The passage of the Bill, although significant, is just one step in the process. Much remains to be done to achieve the justice, accountability and truth that are so urgently needed. Given the collaboration and commitment shown by Members across the House in progressing the Bill through the Assembly, I am confident that there will be continued cross-party support for achieving that outcome.

It is my hope and expectation that the statutory inquiry recommended by the truth recovery design panel will provide the answers that are so desperately needed. There are also powers in the Adoption and Children Bill, which the Assembly passed recently, to make regulations that will empower the Department of Health to strengthen and clarify provisions governing access to information about adoptions that took place prior to that legislation's commencement. Victims and survivors will play an important role in the process.

I have thanked the Bill sponsor, but I take the opportunity to also thank my Department's officials who engaged in this process with the Bill sponsor and with Members who proposed amendments. It was the same dedicated team of officials as brought forward the Adoption and Children Bill at the same time. I place on record their commitment to getting us to Final Stage today.

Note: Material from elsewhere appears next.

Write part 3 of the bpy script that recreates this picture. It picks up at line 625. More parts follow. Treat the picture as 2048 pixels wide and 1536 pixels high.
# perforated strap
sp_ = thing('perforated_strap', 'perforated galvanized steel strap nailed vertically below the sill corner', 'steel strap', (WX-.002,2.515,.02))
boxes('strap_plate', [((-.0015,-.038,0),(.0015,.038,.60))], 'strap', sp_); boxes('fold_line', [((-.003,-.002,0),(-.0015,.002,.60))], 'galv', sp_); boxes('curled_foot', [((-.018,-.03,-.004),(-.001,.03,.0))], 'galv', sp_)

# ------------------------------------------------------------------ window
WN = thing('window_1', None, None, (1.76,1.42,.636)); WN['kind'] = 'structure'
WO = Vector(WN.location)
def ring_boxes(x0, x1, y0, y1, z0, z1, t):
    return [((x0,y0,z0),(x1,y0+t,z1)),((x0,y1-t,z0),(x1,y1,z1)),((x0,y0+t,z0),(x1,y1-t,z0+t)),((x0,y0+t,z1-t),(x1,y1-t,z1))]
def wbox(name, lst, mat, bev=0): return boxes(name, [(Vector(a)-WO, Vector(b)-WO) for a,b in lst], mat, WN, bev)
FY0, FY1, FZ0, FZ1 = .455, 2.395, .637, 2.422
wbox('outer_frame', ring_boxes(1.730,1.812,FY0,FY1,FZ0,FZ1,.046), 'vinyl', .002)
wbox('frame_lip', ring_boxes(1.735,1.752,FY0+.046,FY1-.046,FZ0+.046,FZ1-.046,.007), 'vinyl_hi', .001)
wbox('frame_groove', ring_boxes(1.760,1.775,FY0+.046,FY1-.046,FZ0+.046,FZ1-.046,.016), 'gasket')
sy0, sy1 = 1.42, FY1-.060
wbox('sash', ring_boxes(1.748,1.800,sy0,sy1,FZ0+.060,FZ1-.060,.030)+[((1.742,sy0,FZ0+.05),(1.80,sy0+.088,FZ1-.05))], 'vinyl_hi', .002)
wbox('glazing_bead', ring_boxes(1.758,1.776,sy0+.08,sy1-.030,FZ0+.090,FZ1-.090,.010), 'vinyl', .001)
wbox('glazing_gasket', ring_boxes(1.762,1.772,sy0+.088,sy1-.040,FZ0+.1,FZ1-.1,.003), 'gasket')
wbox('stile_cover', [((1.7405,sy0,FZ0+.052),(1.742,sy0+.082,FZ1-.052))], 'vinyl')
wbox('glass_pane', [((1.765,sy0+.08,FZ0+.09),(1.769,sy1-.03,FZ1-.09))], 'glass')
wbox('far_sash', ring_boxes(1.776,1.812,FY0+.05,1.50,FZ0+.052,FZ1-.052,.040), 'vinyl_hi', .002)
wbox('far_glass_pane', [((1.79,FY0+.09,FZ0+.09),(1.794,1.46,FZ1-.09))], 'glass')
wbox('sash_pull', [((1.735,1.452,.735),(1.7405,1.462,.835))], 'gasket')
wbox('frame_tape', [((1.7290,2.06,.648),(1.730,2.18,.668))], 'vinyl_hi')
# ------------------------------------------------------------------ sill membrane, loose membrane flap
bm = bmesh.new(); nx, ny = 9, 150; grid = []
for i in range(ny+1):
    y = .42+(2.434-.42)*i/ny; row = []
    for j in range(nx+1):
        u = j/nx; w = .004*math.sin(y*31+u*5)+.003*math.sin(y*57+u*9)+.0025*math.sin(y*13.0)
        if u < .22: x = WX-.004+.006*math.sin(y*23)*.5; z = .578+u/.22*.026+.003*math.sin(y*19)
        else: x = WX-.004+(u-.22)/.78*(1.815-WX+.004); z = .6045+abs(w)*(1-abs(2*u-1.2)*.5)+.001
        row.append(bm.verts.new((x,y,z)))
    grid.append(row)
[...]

Mr Speaker, like others, I thank you for your support. I thank you and your office for facilitating our getting the Bill through so many stages as quickly as we have in the final days and weeks of the mandate. It means a lot to the people who are listening and seeking the surety of the preservation of information held across the institutions. As Ms Bradley said, when it comes to your legacy as Speaker, the Bill stands among the greatest testaments to you: you enabled us to bring the private Member's Bill through, and it was done in such a collaborative way by all parties in the House.

In addition, as Health Minister, I give my personal thanks to you, Mr Speaker, for the support that you have given me in the Chamber. I am probably the Minister who has been in the Chamber the most — possibly nearly as much as you at times. You have managed some challenging debates and legislation, and I thank you for your impartiality and for how you and your team have managed those.

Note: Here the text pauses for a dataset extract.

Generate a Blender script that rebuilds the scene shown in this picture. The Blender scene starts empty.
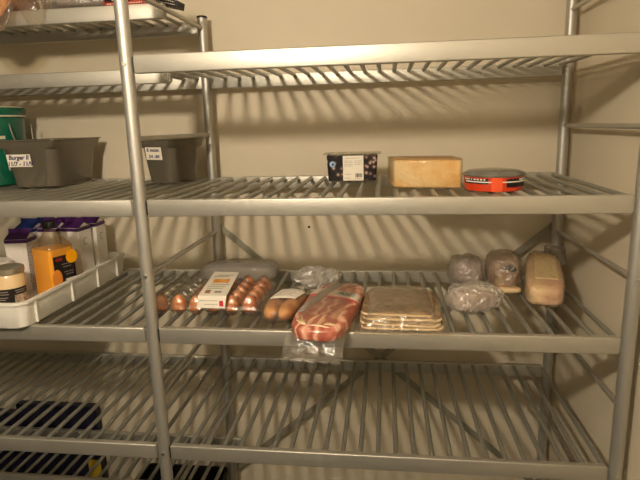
import bpy, bmesh, math, random
from mathutils import Vector, Matrix, noise
random.seed(4)
S = bpy.context.scene
C = S.collection
PI = math.pi
R = math.radians

# ------------------------------------------------------------------ helpers
def lin(c):
    return tuple(((v/255)/12.92 if v/255 <= .04045 else ((v/255+.055)/1.055)**2.4) for v in c) + (1,)

def obj(name, bm, mat, parent=None, smooth=False, auto=None, label=None):
    me = bpy.data.meshes.new(name)
    bmesh.ops.recalc_face_normals(bm, faces=bm.faces)
    bm.to_mesh(me); bm.free()
    me.materials.append(mat)
    for p in me.polygons: p.use_smooth = smooth or auto is not None
    if auto is not None: me.set_sharp_from_angle(angle=R(auto))
    o = bpy.data.objects.new(name, me); C.objects.link(o)
    if parent: o.parent = parent
    if label: o['label'] = label
    return o

def tag(o, label, cat, group=None, loc=None, rz=None):
    o['label'] = label; o['category'] = cat
    if group: o['group'] = group
    if loc: o.location = loc
    if rz is not None: o.rotation_euler = (0, 0, rz)
    return o

def thing(name, label, cat, loc=(0, 0, 0), rz=0, group=None, rot=None):
    o = bpy.data.objects.new(name, None); C.objects.link(o)
    o.empty_display_size = .05
    o.location = loc; o.rotation_euler = rot or (0, 0, rz)
    return tag(o, label, cat, group)

def struct(name, bm, mat, **k):
    o = obj(name, bm, mat, **k); o['kind'] = 'structure'; return o

def box(bm, x0, x1, y0, y1, z0, z1, bev=0, seg=2, M=None):
    r = bmesh.ops.create_cube(bm, size=1)
    vs = r['verts']
    for v in vs:
        v.co = Vector((x0+(v.co.x+.5)*(x1-x0), y0+(v.co.y+.5)*(y1-y0), z0+(v.co.z+.5)*(z1-z0)))
    if M is not None: bmesh.ops.transform(bm, matrix=M, verts=vs)
    if bev:
        es = list({e for v in vs for e in v.link_edges})
        bmesh.ops.bevel(bm, geom=es, offset=bev, segments=seg, profile=.5, affect='EDGES')
    return bm

def nb(): return bmesh.new()

def tube(bm, a, b, r, seg=14, caps=True, flat=1.0, dome=False):
    a, b = Vector(a), Vector(b); d = b-a; L = d.length; d.normalize()
    up = Vector((0, 0, 1)) if abs(d.z) < .9 else Vector((0, 1, 0))
    s = d.cross(up).normalized(); u = s.cross(d)
    prof = [(0, 1.0), (L, 1.0)]
    if dome: prof = [(0, .45), (r*.25, .85), (r*.7, 1), (L-r*.7, 1), (L-r*.25, .85), (L, .45)]
    rings = []
    for t, k in prof:
        rings.append([bm.verts.new(a+d*t+(s*math.cos(2*PI*i/seg)+u*math.sin(2*PI*i/seg)*flat)*r*k) for i in range(seg)])
    for p, q in zip(rings, rings[1:]):
        for i in range(seg): bm.faces.new((p[i], p[(i+1) % seg], q[(i+1) % seg], q[i]))
    if caps: bm.faces.new(rings[0][::-1]); bm.faces.new(rings[-1])
    return bm

def path_tube(bm, pts, r, seg=8):
    rings = []
    for k, p in enumerate(pts):
        p = Vector(p)
        d = (Vector(pts[min(k+1, len(pts)-1)])-Vector(pts[max(k-1, 0)])).normalized()
        up = Vector((0, 0, 1)) if abs(d.z) < .9 else Vector((0, 1, 0))
        s = d.cross(up).normalized(); u = s.cross(d)
        rings.append([bm.verts.new(p+(s*math.cos(2*PI*i/seg)+u*math.sin(2*PI*i/seg))*r) for i in range(seg)])
    for p, q in zip(rings, rings[1:]):
        for i in range(seg): bm.faces.new((p[i], p[(i+1) % seg], q[(i+1) % seg], q[i]))
    bm.faces.new(rings[0][::-1]); bm.faces.new(rings[-1])
    return bm

def ring_pts(z, hx, hy, r, cx=0, cy=0, seg=8):
    r = min(r, hx, hy); out = []
    for q, (sx, sy) in enumerate(((1, 1), (-1, 1), (-1, -1), (1, -1))):
        for i in range(seg+1):
            a = PI/2*(q+i/seg)
            out.append(Vector((cx+sx*(hx-r)+r*math.cos(a), cy+sy*(hy-r)+r*math.sin(a), z)))
    return out

def loft(bm, secs, cap0=True, cap1=True, seg=8, fn=None):
    rings = []
    for s in secs:
        pts = ring_pts(*s, seg=seg)
        if fn: pts = [fn(p) for p in pts]
        rings.append([bm.verts.new(p) for p in pts])
    n = len(rings[0])
    for p, q in zip(rings, rings[1:]):
        for i in range(n): bm.faces.new((p[i], p[(i+1) % n], q[(i+1) % n], q[i]))
    if cap0: bm.faces.new(rings[0][::-1])
    if cap1: bm.faces.new(rings[-1])
    return bm

def spow(v, e): return math.copysign(abs(v)**e, v)

def blob(bm, a, b, c, e1=1., e2=1., amp=0, freq=20, seed=0, nu=48, nv=28, flat=True, fn=None):
    """soft wrapped shape standing on z=0, centre z=c"""
    rings = []
    off = Vector((seed*7.3, seed*3.1, seed*1.7))
    for j in range(1, nv):
        ph = -PI/2+PI*j/nv
        rg = []
        for i in range(nu):
            th = 2*PI*i/nu
            cp = spow(math.cos(ph), e1)
            p = Vector((a*cp*spow(math.cos(th), e2), b*cp*spow(math.sin(th), e2), c*spow(math.sin(ph), e1)))
            if amp:
                k = noise.noise(p*freq+off)+.5*noise.noise(p*freq*2.3+off)
                p += p.normalized()*amp*k
            p.z += c
            if fn: p = fn(p)
            if flat and p.z < .0: p.z = 0.0
            rg.append(bm.verts.new(p))
        rings.append(rg)
    for p, q in zip(rings, rings[1:]):
        for i in range(nu): bm.faces.new((p[i], p[(i+1) % nu], q[(i+1) % nu], q[i]))
    bm.faces.new(rings[0][::-1]); bm.faces.new(rings[-1])
    return bm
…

It remains for me to thank once again my Assembly colleague Mr Chambers and other Members for their tenacity in securing this important legislation, to which I give my wholehearted support.

It is a privilege to do that as my final contribution as Health Minister in this Assembly mandate. It is fitting that this Bill is the final piece of business in this mandate, because it will be life-changing and will give that surety. It would have been challenging for many of those listening, to whom Ms Dillon referred, if the legislation had not been delivered and was put off until another mandate or put on the long finger. It is right that we have this private Member's Bill, and it is also right that it was granted accelerated passage, which was supported by you, Mr Speaker, the offices and all parties across the House. I have great pleasure in endorsing the private Member's Bill.